Para un observador casual, Argentina es un país curioso. Ni exótico ni trágico; en todo caso, contradictorio.
Argentina es blanco fácil del lugar común.
Cuentan que el Premio Nobel de Economía Simon Kuznets decía que había cuatro categorías de países: los desarrollados, los subdesarrollados, Japón y Argentina. Con esto no sólo insinuaba un supuesto carácter especial de nuestro país, sino sobre todo una suerte de determinismo económico de compartimientos estancos. La historia mostró que la distinción de Kuznets era más tenue de lo que él imaginaba. Sin embargo, desde aquella célebre frase hasta la reciente tapa del Economist mostrando a un Messi desangelado y de espaldas, Argentina sigue siendo vista como el paradigma de la oportunidad perdida, del fracaso previsible e inexplicable.
Tenemos que resistir estas simplificaciones. Argentina, como cualquier otro país, no es raro, ni excepcional. Es, apenas, complejo. Y si algo caracteriza la “complejidad” argentina es su inconstancia, eso que el frío lenguaje científico llama “volatilidad”. Argentina es inconstante tanto en su economía como en sus expectativas y consensos. Así como pasamos de la recesión del siglo a las tasas chinas, transitamos del fatalismo de las crisis al triunfalismo de las recuperaciones.
Este resultadismo inevitablemente influye en nuestros políticos: después de todo, la política es un emergente de su sociedad de origen y, como tal, refleja sus valores, consensos e ilusiones. Quizás por eso pocos países latinoamericanos exhiben la pendularidad de ideas y enfoques que mostró la Argentina en los últimos treinta años. Pensemos en la proliferación de etiquetas: republicanismo, populismo, liberalismo, aperturismo, progresismo, estatismo, proteccionismo.
O en la experimentación constante, y muchas veces circular.
O en la bipolaridad de las expectativas.
Podríamos hablar, por ejemplo, de las asignaturas pendientes. Decir que, después de treinta años de democracia y diez de bonanza, tenemos 30% de inflación, saldo comercial cero y crecimiento enano. Que tenemos un déficit fiscal contenido con ajuste de jubilaciones, reservas internacionales flaqueando a pesar de los cepos, servicios públicos anémicos, viviendas precarias, educación a marzo.
Podríamos decir, en suma, que Argentina está condenada al fracaso.

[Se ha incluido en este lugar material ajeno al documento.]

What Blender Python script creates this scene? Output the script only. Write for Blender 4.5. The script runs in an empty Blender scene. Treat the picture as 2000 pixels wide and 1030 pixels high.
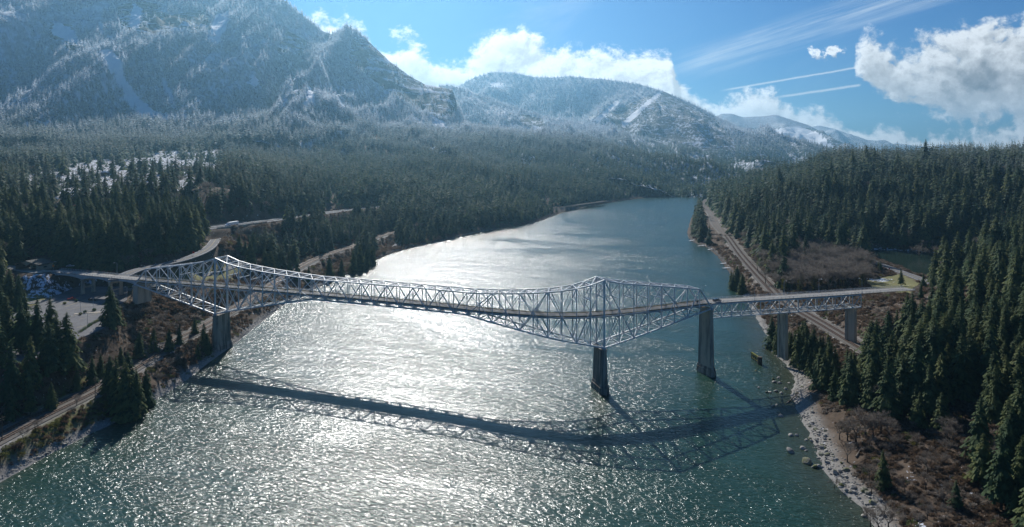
import bpy, math, random
import numpy as np
from mathutils import Vector
R = math.radians
random.seed(7)
rng = np.random.default_rng(7)
scene = bpy.context.scene
root_col = scene.collection

# ---------------------------------------------------------------- camera
F, CX, HY, H = 1300.0, 1000.0, 300.0, 120.0      # focal length in photo pixels, centre column, horizon row, eye height
cam = bpy.data.cameras.new('camera')
cam.sensor_width = 36.0
cam.lens = 36.0 * F / 2000.0
cam.shift_y = -(515.0 - HY) / 2000.0
cam.clip_start, cam.clip_end = 1.0, 60000.0
camo = bpy.data.objects.new('camera', cam)
root_col.objects.link(camo)
camo.location = (0, 0, H)
camo.rotation_euler = (R(90), 0, 0)
scene.camera = camo

# ---------------------------------------------------------------- light
SUN_EL, SUN_AZ = 34.0, -12.0                      # azimuth from +Y, negative = to the left
sun = bpy.data.lights.new('sun', 'SUN')
sun.energy = 5.0
sun.angle = R(0.5)
sun.color = (1.0, 0.965, 0.91)
suno = bpy.data.objects.new('sun', sun)
root_col.objects.link(suno)
sd = Vector((math.sin(R(SUN_AZ)) * math.cos(R(SUN_EL)), math.cos(R(SUN_AZ)) * math.cos(R(SUN_EL)), math.sin(R(SUN_EL))))
suno.rotation_euler = sd.to_track_quat('Z', 'Y').to_euler()
scene.view_settings.view_transform = 'Standard'
scene.view_settings.look = 'None'
scene.view_settings.exposure = 0.10
scene.view_settings.gamma = 1.0
scene.view_settings.use_curve_mapping = False
SKY_STRENGTH = 0.10
HAZE_DENSITY = 0.000068
try:
    scene.cycles.use_denoising = True
    scene.cycles.max_bounces = 5
    scene.cycles.diffuse_bounces = 2
    scene.cycles.glossy_bounces = 2
    scene.cycles.volume_bounces = 0
    scene.cycles.transparent_max_bounces = 4
    scene.cycles.sample_clamp_indirect = 4.0
except Exception:
    pass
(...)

O podríamos hablar, en cambio, de todo lo bueno que nos espera. Decir que tenemos recursos naturales, financiamiento externo y capital humano para desarrollar servicios de exportación o para industrializar nuestros productos primarios. Que a pesar del desgaste de nuestra imagen internacional, Argentina está en una posición privilegiada para recuperar el rol de articulador regional, como el que juegan Francia en Europa o Corea en Asia. Que un país que se levanta de las cenizas como lo hizo Argentina en 2002 tiene el capital empresarial para encontrarle la vuelta al desarrollo sin emular a países con recursos y realidades políticas distantes.
Podríamos decir, en suma, que Argentina está condenada al éxito.
De nuevo, tenemos que resistir estas simplificaciones. Argentina no está condenada a nada. O, mejor dicho, está condenada a nosotros mismos. El desarrollo nos viene eludiendo no a causa de algún pecado original u otro determinismo irreparable sino porque, si bien los ingredientes fundamentales están, nunca terminan de conjugarse de manera adecuada.
Humildad ante la complejidad. Quedémonos con esto que podría ser el eslogan de una agenda de desarrollo. No hay que subestimar la complejidad de la tarea; en todo caso, hay que sobreestimarla. El desarrollo no son unas pocas grandes ideas en un libro blanco; el desarrollo son muchas ideas pequeñas, combinadas y acumuladas pacientemente a lo largo del tiempo. Es una tarea paciente en un tiempo largo. Una tarea y un tiempo que exceden un período de gobierno, que nos exceden individualmente a todos nosotros.
Seamos promotores de este largoplacismo, sin quitarle la vista al desafío por delante: la oportunidad siempre lejana, siempre inminente, de construir una Argentina mejor.
*Economista y escritor.
Transcripción de su discurso de apertura de la cena anual de Cippec del 7 de abril de 2014.